After receiving a B. A. in philosphy from Rice University, I moved on to M.I.T. where modern theoretical linguistics was brought into being by Noam Chomsky, Morris Halle, and others. After receiving my Ph.D., I worked at the University of Illinois for five years and then left to teach and do research at The Ohio State University until I retired in 1995. Perhaps because of my early interest in philosophy, I switched my focus from theoretical linguistics to more humanistic pursuits, applying what I had learned as a theortical linguist to such areas as advertising, politics, journalism, the law, and conversation. I wrote “The Language of Television Advertising,” “The Language of Politics,” and “Speech Acts and Conversational Interaction.” I also wrote and consulted on linguistic issues arising in such legal domains as trademark law, deceptive advertising, and jury instructions in death penalty cases.

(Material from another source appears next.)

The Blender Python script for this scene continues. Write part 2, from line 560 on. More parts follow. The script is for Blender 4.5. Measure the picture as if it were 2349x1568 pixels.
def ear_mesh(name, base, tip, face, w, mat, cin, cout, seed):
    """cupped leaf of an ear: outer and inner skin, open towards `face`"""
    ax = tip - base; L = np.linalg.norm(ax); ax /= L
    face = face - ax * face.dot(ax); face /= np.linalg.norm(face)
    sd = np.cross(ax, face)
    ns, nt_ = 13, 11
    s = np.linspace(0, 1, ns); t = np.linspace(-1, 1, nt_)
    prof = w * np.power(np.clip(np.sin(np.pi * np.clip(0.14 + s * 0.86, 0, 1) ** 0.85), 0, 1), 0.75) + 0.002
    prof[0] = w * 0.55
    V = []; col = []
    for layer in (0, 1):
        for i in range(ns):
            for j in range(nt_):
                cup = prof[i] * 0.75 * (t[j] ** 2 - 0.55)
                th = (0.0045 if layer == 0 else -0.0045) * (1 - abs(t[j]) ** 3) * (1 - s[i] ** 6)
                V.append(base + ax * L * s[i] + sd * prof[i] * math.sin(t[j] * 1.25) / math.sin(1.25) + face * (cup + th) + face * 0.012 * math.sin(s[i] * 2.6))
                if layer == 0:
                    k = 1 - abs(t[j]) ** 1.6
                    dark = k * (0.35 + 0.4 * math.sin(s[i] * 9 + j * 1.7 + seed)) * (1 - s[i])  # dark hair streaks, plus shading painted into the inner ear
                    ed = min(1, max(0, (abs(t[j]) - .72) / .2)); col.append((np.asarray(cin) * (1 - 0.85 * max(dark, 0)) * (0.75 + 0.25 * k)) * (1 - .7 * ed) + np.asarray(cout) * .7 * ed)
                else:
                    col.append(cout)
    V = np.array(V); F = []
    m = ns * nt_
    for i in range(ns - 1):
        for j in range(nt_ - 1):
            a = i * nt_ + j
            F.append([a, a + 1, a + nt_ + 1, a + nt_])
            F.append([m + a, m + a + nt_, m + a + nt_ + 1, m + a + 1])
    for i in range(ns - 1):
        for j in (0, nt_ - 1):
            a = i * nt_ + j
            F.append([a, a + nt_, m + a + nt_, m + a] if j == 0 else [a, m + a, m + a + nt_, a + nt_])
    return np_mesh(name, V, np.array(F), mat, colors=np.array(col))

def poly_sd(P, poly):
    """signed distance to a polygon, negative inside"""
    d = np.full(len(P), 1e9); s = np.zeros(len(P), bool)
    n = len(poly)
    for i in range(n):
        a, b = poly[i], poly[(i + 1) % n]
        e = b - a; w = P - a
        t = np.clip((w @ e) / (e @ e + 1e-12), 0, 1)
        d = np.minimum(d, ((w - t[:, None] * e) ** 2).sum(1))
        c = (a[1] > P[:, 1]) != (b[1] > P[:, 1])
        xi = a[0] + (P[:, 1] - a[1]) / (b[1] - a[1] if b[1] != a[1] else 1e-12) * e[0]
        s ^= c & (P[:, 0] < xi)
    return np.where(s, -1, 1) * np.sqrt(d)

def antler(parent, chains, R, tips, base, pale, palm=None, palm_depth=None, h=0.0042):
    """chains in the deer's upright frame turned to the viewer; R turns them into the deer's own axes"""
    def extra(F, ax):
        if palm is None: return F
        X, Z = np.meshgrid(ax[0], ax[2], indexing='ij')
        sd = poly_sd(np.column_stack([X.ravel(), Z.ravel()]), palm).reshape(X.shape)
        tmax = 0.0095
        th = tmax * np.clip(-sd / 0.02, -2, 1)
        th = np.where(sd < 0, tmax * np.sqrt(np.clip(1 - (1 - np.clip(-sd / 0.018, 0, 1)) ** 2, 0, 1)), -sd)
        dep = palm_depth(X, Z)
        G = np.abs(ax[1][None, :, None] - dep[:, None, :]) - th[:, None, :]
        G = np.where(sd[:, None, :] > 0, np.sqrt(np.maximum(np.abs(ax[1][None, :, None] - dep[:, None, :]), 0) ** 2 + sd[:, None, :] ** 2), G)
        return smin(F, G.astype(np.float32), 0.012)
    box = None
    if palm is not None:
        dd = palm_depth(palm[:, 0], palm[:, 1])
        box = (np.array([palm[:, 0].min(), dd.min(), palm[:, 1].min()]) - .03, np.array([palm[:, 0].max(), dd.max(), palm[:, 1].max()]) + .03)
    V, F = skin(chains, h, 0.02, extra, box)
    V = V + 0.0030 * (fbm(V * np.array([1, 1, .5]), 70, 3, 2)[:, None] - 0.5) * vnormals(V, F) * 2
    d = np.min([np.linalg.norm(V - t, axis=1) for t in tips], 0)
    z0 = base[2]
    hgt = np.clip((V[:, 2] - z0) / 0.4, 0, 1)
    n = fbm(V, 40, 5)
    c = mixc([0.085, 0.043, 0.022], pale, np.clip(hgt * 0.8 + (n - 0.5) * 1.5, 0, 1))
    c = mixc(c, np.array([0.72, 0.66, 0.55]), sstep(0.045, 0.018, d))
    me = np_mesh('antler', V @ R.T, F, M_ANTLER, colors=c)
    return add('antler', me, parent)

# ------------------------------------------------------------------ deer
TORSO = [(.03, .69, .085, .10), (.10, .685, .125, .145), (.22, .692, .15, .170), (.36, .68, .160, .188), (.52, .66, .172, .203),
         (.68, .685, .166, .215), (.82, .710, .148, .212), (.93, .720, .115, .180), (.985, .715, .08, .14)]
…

An interesting background, and it promises to be an interesting blog; it started off with an entry on what linguistics is and why people study it, and has continued with analyses of forms of speech like “I don’t mean to X” (which is invariably followed by doing precisely X). Welcome to Blogovia, Mike!
(Via the indefatigable aldiboronti at Wordorigins.)

MA FI HADA.

Any Arabic speakers out there willing to do me a favor? I would very much like a translation of the lyrics of the song “Ma fi hada” (I’ve put the Arabic in the extended entry, copied from here). A transliteration would be nice, too, but I realize that’s extra work, and I can work it out between the Arabic writing and an audio file if I have to. Anyway, any assistance will be deeply appreciated.

ما في حدا لا تندهي ما في حدا
عتم و طريق و طير طاير عالهدا
بابن مسكر و العشب غطى الدراج
شو قولكن صاروا صدى؟
مع مين بدك ترجعي بعتم الطريق
لا شاعلة نارن و لا عندك رفيق
يا ريت ضوينا القنديل العتيق بالقنطرة
يمكن حدا كان اهتدى و ما في حدا
يا قلب اخرتا معك تعبتني
شو بك دخلك صرت هيك و شو بني
ياريتني سجرة على مطل الدنيي
و جيرانها غير السما و غير المدى ما في حدا

CAJUN FRENCH.

The Department of French Studies of Louisiana State University has a web page called Un glossaire cadien-anglais/A Cajun French-English Glossary:

A number of resources exist for those looking for Cajun French vocabulary, but all of them pose problems for LSU students in Cajun French because they are either too regional in scope, too inconsistent in spelling, or too theoretical in approach for beginning students. Therefore, in response to our students’ expressed need for a basic vocabulary resource, we are in the process of building a glossary…

As they emphasize, it’s a work in progress, but it’s already very useful, especially since they’ve added audio files to many entries. The unofficial nature of the language is clear from an entry like this:

cacher-faite (n.m.) [KAH SHEH FET] hide and go seek game. [A preferred spelling has not been established. Variant spellings include: cachez-fête, caché-faite, cache-et-fête, etc.]

(Via Mithridates, where you will find other Cajun resources, like the Kreyol Lwiziyen site, which has a short English-Creole glossary.)

ARABIC SCRIPT.

The British Museum’s COMPASS collection of “around 5000 objects from the huge range of periods and cultures represented in the Museum” includes a nice feature called “Arabic Script: Mightier than the Sword”:

A defining feature of Islamic civilization has been its widespread use of writing. Writing has a profound significance because Arabic was both the language of God’s revelation to the Prophet Muhammad in the early seventh century AD and the script in which the Qur’an, the holy book of Muslims, was written down.
The Arabic language spread geographically with Islam. It was generally learned alongside local languages but the Arabic script often displaced local scripts. It has been used to write many languages, including Persian in Iran and Urdu in India. It is now the most commonly written script after the Roman alphabet.
From very early on Arabic script also began to be used for its decorative potential. Islamic art has, as a result, rightly been described as a ‘speaking art’. The objects in this tour have Arabic script inscribed upon them or are connected to the art of writing. Together they show the continuing importance of Arabic in the cultures of what we can broadly call the Islamic lands.

It includes sections on script styles, calligraphy, objects with writing (I particularly like the Earthenware bowl with Kufic inscription), and others; Islam in China and the Malay Peninsula includes an amazing example of Arabic calligraphy done in Chinese style, with a brush. Thanks to plep for the link.

NATURAL SELECTION IN LANGUAGE.

I don’t know what to make of Juliette Blevins’ ideas about language as an evolving system, not being an evolutionary anthropologist, but anything that “undermines a central tenet of modern Chomskyan linguistics: that Universal Grammar, an innate human cognitive capacity, plays a dominant role in shaping grammars” automatically awakens my interest, and I look forward to learning more about them. (Link via aldiboronti at Wordorigins.)